Keempat, pada Pemilu 2009 elektabilitas Golkar dan PDI-P masing-masing masih merosot menjadi 14,45 persen dan 14,03 persen. Sementara Partai Demokrat meraih 20,85 persen. SBY terpilih menjadi presiden untuk kedua kalinya.

Korupsi merajalela

Namun, penyelenggaraan pemerintahan SBY ternyata penuh paradoks. Beberapa saat setelah dilantik menjadi Presiden RI (20/10/2004), SBY berjanji memerangi dan menyelenggarakan pemerintahan bersih. Namun, korupsi merajalela.

Menurut Transparansi International, Indonesia masih termasuk sepuluh negara terkorup di dunia.
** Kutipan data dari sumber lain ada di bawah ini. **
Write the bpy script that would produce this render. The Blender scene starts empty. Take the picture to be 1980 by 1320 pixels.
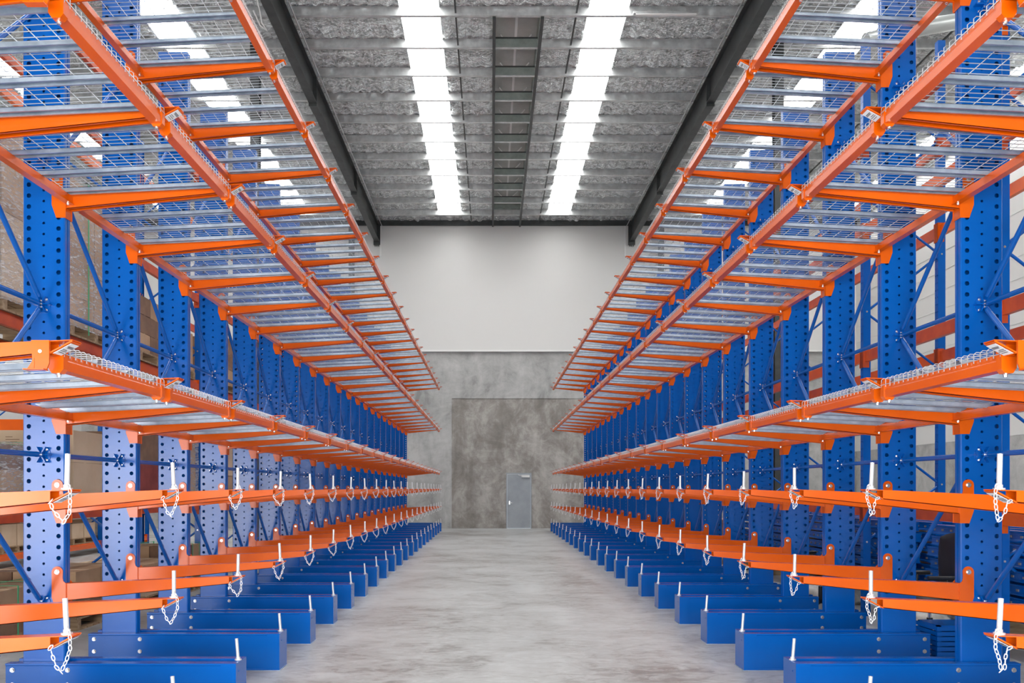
import bpy, bmesh, math, random
from mathutils import Vector, Matrix, noise
random.seed(7)
SC = bpy.context.scene
COL = SC.collection
PI = math.pi
EYE = 1.5477
BAY = 1.2
BACK = 32.3          # far wall
FRONT = -3.2         # wall behind the viewpoint
XL, XR = -16.0, 14.2
PUR_Z = 11.79        # underside of the purlins
LIN_Z = 11.99        # roof lining

# ------------------------------------------------------------------ materials
def new_mat(name):
    m = bpy.data.materials.new(name); m.use_nodes = True
    nt = m.node_tree; b = nt.nodes['Principled BSDF']
    return m, nt, b

def simple(name, col, rough=0.5, metal=0.0, coat=0.0, spec=0.5):
    m, nt, b = new_mat(name)
    b.inputs['Base Color'].default_value = (*col, 1)
    b.inputs['Roughness'].default_value = rough
    b.inputs['Metallic'].default_value = metal
    b.inputs['Coat Weight'].default_value = coat
    b.inputs['Coat Roughness'].default_value = 0.12
    b.inputs['Specular IOR Level'].default_value = spec
    return m

def noisy(name, c1, c2, scale=(1, 1, 1), nscale=4, detail=6, rough=0.6, metal=0.0, bump=0.0, bscale=None,
          coat=0.0, lo=0.35, hi=0.65, rough2=None, nrough=0.6):
    m, nt, b = new_mat(name)
    N, L = nt.nodes, nt.links
    tc = N.new('ShaderNodeTexCoord'); mp = N.new('ShaderNodeMapping')
    mp.inputs['Scale'].default_value = scale
    L.new(tc.outputs['Object'], mp.inputs['Vector'])
    nz = N.new('ShaderNodeTexNoise'); nz.inputs['Scale'].default_value = nscale; nz.inputs['Detail'].default_value = detail
    nz.inputs['Roughness'].default_value = nrough
    L.new(mp.outputs['Vector'], nz.inputs['Vector'])
    cr = N.new('ShaderNodeValToRGB')
    cr.color_ramp.elements[0].position = lo; cr.color_ramp.elements[0].color = (*c1, 1)
    cr.color_ramp.elements[1].position = hi; cr.color_ramp.elements[1].color = (*c2, 1)
    L.new(nz.outputs['Fac'], cr.inputs['Fac']); L.new(cr.outputs['Color'], b.inputs['Base Color'])
    b.inputs['Roughness'].default_value = rough; b.inputs['Metallic'].default_value = metal
    b.inputs['Coat Weight'].default_value = coat
    if rough2 is not None:
        mr = N.new('ShaderNodeMapRange'); mr.inputs['To Min'].default_value = rough; mr.inputs['To Max'].default_value = rough2
        L.new(nz.outputs['Fac'], mr.inputs['Value']); L.new(mr.outputs['Result'], b.inputs['Roughness'])
    if bump:
        n2 = N.new('ShaderNodeTexNoise'); n2.inputs['Scale'].default_value = bscale or nscale * 3; n2.inputs['Detail'].default_value = 5
        L.new(mp.outputs['Vector'], n2.inputs['Vector'])
        bp = N.new('ShaderNodeBump'); bp.inputs['Strength'].default_value = bump; bp.inputs['Distance'].default_value = 0.02
        L.new(n2.outputs['Fac'], bp.inputs['Height']); L.new(bp.outputs['Normal'], b.inputs['Normal'])
    return m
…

Tiga institusi terkorup adalah polisi, parlemen, dan parpol. Dari data KPK 2004-2013, sebanyak 65 anggota Dewan masuk bui karena korupsi. Menurut Kemendagri, dari 2004-2009 tercatat 291 kepala daerah/wakil terjerat korupsi.

Pengurus Pusat Partai Demokrat, Nazaruddin, Angelina Sondakh, dan Hartati Murdaya telah divonis penjara. Andi Malarangeng dan Anas Urbaningrum menjadi tersangka korupsi proyek Hambalang.

Presiden PKS Luthfi Hasan Ishaaq diganjar 16 tahun penjara terkait proyek impor daging sapi. Wa Ode Nurhayati, anggota DPR dari PAN, divonis 6 tahun penjara karena suap penyesuaian infrastruktur daerah.

Zulkarnaen Djabar dari Golkar dipidana penjara 15 tahun karena korupsi pengadaan Al Quran. Rusli Zainal, Gubernur Riau/anggota DPP Golkar, tersangka suap PON Pekanbaru.

Ketua MK Akil Mochtar—mantan anggota DPR dari Golkar—ditangkap KPK di rumahnya (2/10/2013) karena diduga menerima suap dalam perkara pilkada.
Ratu Atut Chosiyah yang berlatar belakang Golkar dan keluarganya menguasai bisnis dan pemerintahan Provinsi Banten. Menurut Ketua KPK Abraham Samad (4/12/2013): ”Di Banten itu kejahatan keluarga.”

Emir Moeis dari PDI-P, tersangka suap proyek PLTU Tarakan Lampung, ditahan KPK. Sebelumnya, puluhan anggota Dewan dari PDI-P dan Golkar dipidana penjara karena menerima suap terkait pemenangan Miranda Goeltom sebagai Deputi Gubernur Senior BI.

Dari uraian di atas tersimpul, elektabilitas Partai Demokrat merosot makin tajam lebih karena dari fakta-fakta yang dikemukakan di atas.

Untuk memperbaiki capaian Partai Demokrat pada Pemilu 2014, Nurhayati patut mempertimbangkan pilihan strategi, tidak menyalahkan media, tetapi membersihkan caleg-caleg Partai Demokrat dari kader-kader yang bau korupsi.